Given the extraordinary market conditions that are currently taking place, we wanted to provide you with our latest thoughts regarding fund performance.
GAM Star Credit Opportunities (USD)
We are becoming used to periods of turbulence such as we have seen this week and in our view the USD fund is well positioned to absorb such external shocks. Our markets remain liquid. We are not changing anything in terms of the underlying credit, interest rates and liquidity risks in the USD fund.
We believe this could be a significant buying opportunity. We currently see valuations as extremely attractive, with a very steep widening of spreads, for example 600 bps on AT1 CoCos, or more than 7% yield-to-worst (YTW). Moreover, most of the these instruments have re-priced to non-call (less than 2% of AT1s trade to call) reflecting market worries of increased extension risk (ie non-call).

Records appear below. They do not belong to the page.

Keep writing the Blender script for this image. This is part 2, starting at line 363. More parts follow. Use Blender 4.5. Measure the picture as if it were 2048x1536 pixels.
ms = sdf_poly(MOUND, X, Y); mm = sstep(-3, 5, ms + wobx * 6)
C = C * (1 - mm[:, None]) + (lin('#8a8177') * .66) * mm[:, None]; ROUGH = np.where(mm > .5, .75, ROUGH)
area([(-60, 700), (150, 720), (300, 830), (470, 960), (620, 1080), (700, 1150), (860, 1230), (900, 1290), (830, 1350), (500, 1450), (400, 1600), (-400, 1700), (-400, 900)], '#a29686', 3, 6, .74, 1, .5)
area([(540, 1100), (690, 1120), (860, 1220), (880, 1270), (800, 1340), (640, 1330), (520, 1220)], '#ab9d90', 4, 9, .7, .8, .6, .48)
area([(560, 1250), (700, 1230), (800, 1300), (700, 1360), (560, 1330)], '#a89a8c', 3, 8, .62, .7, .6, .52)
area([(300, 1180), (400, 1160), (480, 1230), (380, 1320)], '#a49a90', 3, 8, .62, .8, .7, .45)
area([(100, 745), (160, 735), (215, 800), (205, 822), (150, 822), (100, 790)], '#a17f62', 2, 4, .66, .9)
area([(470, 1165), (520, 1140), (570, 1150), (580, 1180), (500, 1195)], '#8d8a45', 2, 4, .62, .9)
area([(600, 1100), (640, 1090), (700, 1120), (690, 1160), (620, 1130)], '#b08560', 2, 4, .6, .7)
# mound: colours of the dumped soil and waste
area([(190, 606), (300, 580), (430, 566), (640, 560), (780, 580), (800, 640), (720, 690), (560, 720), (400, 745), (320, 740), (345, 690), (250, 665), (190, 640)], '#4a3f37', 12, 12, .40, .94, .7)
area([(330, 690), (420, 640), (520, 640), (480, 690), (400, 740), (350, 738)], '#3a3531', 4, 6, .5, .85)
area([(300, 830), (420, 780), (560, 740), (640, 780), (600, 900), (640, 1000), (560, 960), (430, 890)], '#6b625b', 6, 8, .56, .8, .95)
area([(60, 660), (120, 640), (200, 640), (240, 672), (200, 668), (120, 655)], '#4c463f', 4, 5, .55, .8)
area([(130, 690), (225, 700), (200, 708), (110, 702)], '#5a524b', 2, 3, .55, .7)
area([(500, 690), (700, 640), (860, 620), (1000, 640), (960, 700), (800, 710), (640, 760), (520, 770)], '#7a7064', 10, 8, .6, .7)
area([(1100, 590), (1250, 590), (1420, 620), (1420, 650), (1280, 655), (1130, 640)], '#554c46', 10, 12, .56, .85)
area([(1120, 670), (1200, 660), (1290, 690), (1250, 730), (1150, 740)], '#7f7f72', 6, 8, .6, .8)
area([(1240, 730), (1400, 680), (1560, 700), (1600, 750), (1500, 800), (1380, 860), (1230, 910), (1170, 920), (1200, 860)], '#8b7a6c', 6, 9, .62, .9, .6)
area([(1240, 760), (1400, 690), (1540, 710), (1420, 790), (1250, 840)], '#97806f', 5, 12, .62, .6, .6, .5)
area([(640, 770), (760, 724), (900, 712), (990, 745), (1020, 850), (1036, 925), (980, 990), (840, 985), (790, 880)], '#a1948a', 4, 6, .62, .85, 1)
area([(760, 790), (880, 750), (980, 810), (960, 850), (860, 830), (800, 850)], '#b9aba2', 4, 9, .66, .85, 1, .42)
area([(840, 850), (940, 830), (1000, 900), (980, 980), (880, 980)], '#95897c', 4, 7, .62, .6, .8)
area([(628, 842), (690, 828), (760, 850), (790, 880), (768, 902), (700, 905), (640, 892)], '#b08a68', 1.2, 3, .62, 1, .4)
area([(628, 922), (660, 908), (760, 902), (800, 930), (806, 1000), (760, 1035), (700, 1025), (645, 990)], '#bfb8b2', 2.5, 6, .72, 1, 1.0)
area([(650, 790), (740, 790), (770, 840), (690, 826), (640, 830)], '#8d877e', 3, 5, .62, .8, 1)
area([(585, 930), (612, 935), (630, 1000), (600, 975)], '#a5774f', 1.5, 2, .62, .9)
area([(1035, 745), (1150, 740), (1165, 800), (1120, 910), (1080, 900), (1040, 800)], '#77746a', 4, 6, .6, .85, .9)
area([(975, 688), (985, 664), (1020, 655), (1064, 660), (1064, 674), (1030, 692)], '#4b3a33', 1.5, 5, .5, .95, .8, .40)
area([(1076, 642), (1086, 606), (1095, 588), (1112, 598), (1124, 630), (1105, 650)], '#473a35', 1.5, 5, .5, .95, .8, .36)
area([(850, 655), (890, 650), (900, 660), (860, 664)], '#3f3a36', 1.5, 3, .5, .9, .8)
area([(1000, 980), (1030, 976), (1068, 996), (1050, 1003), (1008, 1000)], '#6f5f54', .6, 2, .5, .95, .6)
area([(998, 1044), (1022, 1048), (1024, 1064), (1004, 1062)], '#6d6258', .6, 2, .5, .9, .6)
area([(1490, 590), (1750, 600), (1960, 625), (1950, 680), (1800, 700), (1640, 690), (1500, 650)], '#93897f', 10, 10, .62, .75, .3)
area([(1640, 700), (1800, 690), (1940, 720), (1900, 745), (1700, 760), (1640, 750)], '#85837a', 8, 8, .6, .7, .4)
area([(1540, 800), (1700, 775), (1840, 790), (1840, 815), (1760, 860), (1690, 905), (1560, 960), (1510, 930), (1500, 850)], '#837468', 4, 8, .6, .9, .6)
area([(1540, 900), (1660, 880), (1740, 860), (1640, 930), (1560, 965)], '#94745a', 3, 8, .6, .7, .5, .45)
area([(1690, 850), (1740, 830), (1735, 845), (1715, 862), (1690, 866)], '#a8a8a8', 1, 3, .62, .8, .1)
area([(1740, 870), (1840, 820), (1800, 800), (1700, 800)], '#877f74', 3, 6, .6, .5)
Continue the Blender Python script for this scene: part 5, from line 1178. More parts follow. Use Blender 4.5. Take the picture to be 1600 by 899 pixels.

In our view this represents a significant mis-pricing and a significant buying opportunity for investors.
We have seen sell offs of the asset class in the past (2016, 2018 and at the time of writing) and as the market recovers these assets tend to quickly re-price to call, generating significant upside for bondholders. Instruments have mostly been called in the last few years, as issuers pre-fund calls as early as 12 months ahead.
One example is ING. The bank just announced on 17 March that it will call one of its AT1 in USD at 100%, this AT1 CoCo had been issued in 2015, paying an annual coupon of 6% and will be called on 16 April 2020. The bond was trading at a price of 95% or a yield to call of 72%. This highlights how distorted the market has become but at the same time what a buying opportunity this also creates for the “braves”, especially as ING is for example rated A- by S&P. Overall, the re-pricing of bonds to perpetual reflects the overselling and therefore a very attractive entry point into the asset class.
GAM Star Credit Opportunities (EUR)
We are becoming used to periods of turbulence such as we have seen this week and in our view the EUR fund is well positioned to absorb such external shocks. Our markets remain liquid. We are not changing anything in terms of the underlying credit, interest rates and liquidity risks in the fund.
We believe this could be a significant buying opportunity. We currently see valuations as extremely attractive, with a very steep widening of spreads, for example 600 bps on AT1 CoCos, or more than 7% yield-to-worst (YTW). Moreover, most of the these instruments have re-priced to non-call (less than 2% of AT1s trade to call) reflecting market worries of increased extension risk (ie non-call). In our view this represents a significant mis-pricing and a significant buying opportunity for investors.
We have seen sell offs of the asset class in the past (2016, 2018 and now) and as the market recovers these assets tend to quickly re-price to call, generating significant upside for bondholders. Instruments have mostly been called in the last few years, as issuers pre-fund calls as early as 12 months ahead.
One example is ING. The bank announced on 17 March that it will call one of its AT1 in USD at 100%, this AT1 CoCo had been issued in 2015, paying an annual coupon of 6% and will be called on 16 April 2020. The bond was trading at a price of 95% or a yield to call of 72%.This highlights how distorted the market has become but at the same time what a buying opportunity this also creates for the “braves”, especially as ING is for example rated A- by S&P. Overall, the re-pricing of bonds to perpetual reflects the overselling and therefore a very attractive entry point into the asset class.
GAM Star Credit Opportunities (GBP)
We are becoming used to periods of turbulence such as we have seen this week and in our view the GBP fund is well positioned to absorb such external shocks. Our markets remain liquid. We are not changing anything in terms of the underlying credit, interest rates and liquidity risks in the GBP fund.
We believe this could be a significant buying opportunity. We currently see valuations as extremely attractive, with a very steep widening of spreads, for example 600 bps on AT1 CoCos, or more than 7% yield-to-worst (YTW). Moreover, most of the these instruments have re-priced to non-call (less than 2% of AT1s trade to call) reflecting market worries of increased extension risk (ie non-call). In our view this represents a significant mis-pricing and a significant buying opportunity for investors.
We have seen sell offs of the asset class in the past (2016, 2018 and at the time of writing) and as the market recovers these assets tend to quickly re-price to call, generating significant upside for bondholders. Instruments have mostly been called in the last few years, as issuers pre-fund calls as early as 12 months ahead.
One example is ING. The bank announced on 17 March that it will call one of its AT1 in USD at 100%, this AT1 CoCo had been issued in 2015, paying an annual coupon of 6% and will be called on 16 April 2020. The bond was trading at a price of 95% or a yield to call of 72%. This highlights how distorted the market has become but at the same time what a buying opportunity this also creates for the “braves”, especially as ING is for example rated A- by S&P. Overall, the re-pricing of bonds to perpetual reflects the overselling and therefore a very attractive entry point into the asset class.